--- START OF Recorded data ---

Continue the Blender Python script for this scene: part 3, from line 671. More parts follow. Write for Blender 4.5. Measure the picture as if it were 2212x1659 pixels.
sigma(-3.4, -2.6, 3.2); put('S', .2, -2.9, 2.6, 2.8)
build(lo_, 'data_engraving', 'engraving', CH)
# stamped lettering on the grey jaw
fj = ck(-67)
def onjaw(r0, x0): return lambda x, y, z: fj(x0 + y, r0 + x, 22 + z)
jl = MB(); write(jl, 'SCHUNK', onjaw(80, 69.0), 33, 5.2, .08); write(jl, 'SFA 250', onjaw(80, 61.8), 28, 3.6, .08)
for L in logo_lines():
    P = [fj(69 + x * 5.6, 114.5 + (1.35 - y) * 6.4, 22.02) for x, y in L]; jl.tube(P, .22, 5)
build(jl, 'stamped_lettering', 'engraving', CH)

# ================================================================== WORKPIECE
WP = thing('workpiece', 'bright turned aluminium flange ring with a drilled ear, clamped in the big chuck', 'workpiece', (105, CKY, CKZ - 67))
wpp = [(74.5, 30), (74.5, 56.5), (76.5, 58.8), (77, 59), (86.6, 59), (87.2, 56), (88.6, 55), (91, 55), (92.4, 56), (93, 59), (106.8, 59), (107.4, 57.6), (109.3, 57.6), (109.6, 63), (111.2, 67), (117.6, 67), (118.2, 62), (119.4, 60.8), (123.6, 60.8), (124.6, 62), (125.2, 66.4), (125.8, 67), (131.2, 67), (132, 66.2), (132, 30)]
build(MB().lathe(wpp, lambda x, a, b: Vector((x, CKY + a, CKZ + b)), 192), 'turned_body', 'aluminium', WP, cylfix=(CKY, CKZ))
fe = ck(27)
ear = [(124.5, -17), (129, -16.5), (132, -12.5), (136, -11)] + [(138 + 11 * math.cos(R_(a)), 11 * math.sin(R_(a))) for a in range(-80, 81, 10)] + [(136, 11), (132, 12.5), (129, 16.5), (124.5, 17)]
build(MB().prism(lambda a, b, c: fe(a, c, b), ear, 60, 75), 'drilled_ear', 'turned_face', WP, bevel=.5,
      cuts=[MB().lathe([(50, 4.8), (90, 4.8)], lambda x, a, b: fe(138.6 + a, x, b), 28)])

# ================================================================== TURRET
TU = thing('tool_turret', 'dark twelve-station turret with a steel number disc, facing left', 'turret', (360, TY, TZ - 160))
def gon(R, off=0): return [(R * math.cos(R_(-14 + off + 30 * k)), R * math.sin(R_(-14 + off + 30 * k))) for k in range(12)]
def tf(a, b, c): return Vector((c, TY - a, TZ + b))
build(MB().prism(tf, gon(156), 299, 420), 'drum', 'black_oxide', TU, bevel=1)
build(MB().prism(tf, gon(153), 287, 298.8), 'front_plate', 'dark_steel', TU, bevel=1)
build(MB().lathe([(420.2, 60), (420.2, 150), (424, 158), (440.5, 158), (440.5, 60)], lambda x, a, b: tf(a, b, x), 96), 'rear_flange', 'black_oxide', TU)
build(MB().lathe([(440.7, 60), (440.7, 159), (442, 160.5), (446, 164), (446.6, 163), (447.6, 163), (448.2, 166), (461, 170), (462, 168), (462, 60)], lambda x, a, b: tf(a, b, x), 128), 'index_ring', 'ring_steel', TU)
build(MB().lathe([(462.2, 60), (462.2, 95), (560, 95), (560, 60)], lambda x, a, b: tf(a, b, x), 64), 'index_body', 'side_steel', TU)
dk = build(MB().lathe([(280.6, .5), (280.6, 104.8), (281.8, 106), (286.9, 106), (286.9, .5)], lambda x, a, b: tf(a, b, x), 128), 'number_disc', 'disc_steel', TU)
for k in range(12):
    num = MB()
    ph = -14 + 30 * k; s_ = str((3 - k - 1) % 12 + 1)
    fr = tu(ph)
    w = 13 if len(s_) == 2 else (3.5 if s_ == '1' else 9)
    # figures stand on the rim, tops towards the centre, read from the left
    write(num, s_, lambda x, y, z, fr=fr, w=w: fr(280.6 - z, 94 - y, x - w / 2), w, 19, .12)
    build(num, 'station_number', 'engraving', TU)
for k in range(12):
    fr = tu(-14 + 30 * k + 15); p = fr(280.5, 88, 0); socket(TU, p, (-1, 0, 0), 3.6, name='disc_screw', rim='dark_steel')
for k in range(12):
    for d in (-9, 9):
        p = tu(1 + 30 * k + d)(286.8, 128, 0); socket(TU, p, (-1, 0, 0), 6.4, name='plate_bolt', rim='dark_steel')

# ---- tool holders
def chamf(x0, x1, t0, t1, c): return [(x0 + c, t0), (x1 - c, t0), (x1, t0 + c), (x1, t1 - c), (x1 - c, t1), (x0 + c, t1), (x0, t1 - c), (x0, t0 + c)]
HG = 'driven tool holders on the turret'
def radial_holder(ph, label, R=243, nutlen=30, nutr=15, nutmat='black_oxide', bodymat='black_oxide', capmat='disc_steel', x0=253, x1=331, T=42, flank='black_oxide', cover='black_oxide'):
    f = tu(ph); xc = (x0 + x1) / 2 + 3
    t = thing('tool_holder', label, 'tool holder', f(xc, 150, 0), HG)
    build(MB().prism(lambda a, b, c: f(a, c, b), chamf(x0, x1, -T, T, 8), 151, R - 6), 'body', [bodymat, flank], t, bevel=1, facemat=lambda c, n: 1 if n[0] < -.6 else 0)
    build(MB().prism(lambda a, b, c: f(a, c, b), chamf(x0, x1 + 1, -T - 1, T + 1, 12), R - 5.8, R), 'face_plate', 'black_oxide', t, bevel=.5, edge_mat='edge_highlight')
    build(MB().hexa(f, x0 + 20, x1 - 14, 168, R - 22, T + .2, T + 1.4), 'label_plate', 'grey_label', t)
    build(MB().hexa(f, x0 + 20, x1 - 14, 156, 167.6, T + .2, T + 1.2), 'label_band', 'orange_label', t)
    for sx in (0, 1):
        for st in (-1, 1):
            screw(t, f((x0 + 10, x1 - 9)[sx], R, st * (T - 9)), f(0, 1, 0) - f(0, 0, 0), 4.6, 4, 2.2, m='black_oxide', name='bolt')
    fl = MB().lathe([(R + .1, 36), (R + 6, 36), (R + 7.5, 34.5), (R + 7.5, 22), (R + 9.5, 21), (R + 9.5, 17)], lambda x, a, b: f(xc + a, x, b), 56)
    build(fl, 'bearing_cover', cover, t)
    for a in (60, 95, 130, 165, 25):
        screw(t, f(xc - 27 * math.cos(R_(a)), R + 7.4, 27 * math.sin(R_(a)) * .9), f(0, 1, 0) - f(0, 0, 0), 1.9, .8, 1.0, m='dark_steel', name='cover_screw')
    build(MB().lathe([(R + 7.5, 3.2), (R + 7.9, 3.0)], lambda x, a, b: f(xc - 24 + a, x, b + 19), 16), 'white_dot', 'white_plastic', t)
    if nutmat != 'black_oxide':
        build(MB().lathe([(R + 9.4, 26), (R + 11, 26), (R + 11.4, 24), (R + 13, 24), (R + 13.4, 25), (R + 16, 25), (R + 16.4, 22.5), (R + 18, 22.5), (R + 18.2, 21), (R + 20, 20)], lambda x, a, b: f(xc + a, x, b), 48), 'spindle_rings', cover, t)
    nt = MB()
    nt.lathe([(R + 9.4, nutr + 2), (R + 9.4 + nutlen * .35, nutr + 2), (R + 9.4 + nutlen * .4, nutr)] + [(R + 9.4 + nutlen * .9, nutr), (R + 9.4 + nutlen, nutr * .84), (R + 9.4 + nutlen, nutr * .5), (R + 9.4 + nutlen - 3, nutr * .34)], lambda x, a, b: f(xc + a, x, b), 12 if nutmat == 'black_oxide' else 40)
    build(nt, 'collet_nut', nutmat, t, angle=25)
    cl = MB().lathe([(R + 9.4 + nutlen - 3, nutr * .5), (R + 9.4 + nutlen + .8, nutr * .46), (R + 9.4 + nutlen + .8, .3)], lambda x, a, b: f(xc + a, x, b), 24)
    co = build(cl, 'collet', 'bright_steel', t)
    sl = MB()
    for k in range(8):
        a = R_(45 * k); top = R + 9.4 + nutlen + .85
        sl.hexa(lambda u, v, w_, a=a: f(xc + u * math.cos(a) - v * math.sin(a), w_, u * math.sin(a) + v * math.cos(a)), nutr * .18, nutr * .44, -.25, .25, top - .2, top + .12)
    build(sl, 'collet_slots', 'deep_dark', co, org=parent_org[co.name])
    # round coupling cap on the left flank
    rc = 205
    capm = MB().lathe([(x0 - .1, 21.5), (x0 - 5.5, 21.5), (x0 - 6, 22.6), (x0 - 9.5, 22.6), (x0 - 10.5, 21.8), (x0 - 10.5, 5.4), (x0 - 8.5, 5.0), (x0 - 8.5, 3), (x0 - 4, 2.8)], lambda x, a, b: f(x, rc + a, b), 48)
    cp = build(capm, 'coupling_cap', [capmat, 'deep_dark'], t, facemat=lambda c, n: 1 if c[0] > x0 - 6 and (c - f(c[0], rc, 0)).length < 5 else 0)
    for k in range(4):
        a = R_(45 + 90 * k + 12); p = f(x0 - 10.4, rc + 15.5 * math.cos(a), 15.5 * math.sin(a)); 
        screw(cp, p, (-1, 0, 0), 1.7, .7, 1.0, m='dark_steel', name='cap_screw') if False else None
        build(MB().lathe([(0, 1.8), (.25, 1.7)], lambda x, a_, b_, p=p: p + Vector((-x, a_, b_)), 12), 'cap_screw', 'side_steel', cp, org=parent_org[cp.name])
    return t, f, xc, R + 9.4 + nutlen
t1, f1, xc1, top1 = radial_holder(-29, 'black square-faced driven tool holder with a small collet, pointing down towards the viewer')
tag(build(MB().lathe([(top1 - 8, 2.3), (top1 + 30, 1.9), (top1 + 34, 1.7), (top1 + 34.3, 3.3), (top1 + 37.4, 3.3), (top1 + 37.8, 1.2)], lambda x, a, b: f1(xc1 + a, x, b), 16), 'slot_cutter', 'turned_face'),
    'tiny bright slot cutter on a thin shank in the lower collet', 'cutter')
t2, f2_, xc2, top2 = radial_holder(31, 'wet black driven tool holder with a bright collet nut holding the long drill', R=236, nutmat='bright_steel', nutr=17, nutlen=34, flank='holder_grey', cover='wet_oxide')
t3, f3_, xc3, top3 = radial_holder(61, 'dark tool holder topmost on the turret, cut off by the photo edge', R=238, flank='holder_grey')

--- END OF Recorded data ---

### Your instructions
Write out the listing's lines exactly, from its first line through the line that contains "cuts=[MB().lathe([(50, 4.8), (90, 4.8)], lambda", and stop there.

### The answer
Continue the Blender Python script for this scene: part 3, from line 671. More parts follow. Write for Blender 4.5. Measure the picture as if it were 2212x1659 pixels.
sigma(-3.4, -2.6, 3.2); put('S', .2, -2.9, 2.6, 2.8)
build(lo_, 'data_engraving', 'engraving', CH)
# stamped lettering on the grey jaw
fj = ck(-67)
def onjaw(r0, x0): return lambda x, y, z: fj(x0 + y, r0 + x, 22 + z)
jl = MB(); write(jl, 'SCHUNK', onjaw(80, 69.0), 33, 5.2, .08); write(jl, 'SFA 250', onjaw(80, 61.8), 28, 3.6, .08)
for L in logo_lines():
    P = [fj(69 + x * 5.6, 114.5 + (1.35 - y) * 6.4, 22.02) for x, y in L]; jl.tube(P, .22, 5)
build(jl, 'stamped_lettering', 'engraving', CH)

# ================================================================== WORKPIECE
WP = thing('workpiece', 'bright turned aluminium flange ring with a drilled ear, clamped in the big chuck', 'workpiece', (105, CKY, CKZ - 67))
wpp = [(74.5, 30), (74.5, 56.5), (76.5, 58.8), (77, 59), (86.6, 59), (87.2, 56), (88.6, 55), (91, 55), (92.4, 56), (93, 59), (106.8, 59), (107.4, 57.6), (109.3, 57.6), (109.6, 63), (111.2, 67), (117.6, 67), (118.2, 62), (119.4, 60.8), (123.6, 60.8), (124.6, 62), (125.2, 66.4), (125.8, 67), (131.2, 67), (132, 66.2), (132, 30)]
build(MB().lathe(wpp, lambda x, a, b: Vector((x, CKY + a, CKZ + b)), 192), 'turned_body', 'aluminium', WP, cylfix=(CKY, CKZ))
fe = ck(27)
ear = [(124.5, -17), (129, -16.5), (132, -12.5), (136, -11)] + [(138 + 11 * math.cos(R_(a)), 11 * math.sin(R_(a))) for a in range(-80, 81, 10)] + [(136, 11), (132, 12.5), (129, 16.5), (124.5, 17)]
build(MB().prism(lambda a, b, c: fe(a, c, b), ear, 60, 75), 'drilled_ear', 'turned_face', WP, bevel=.5,
      cuts=[MB().lathe([(50, 4.8), (90, 4.8)], lambda x, a, b: fe(138.6 + a, x, b), 28)])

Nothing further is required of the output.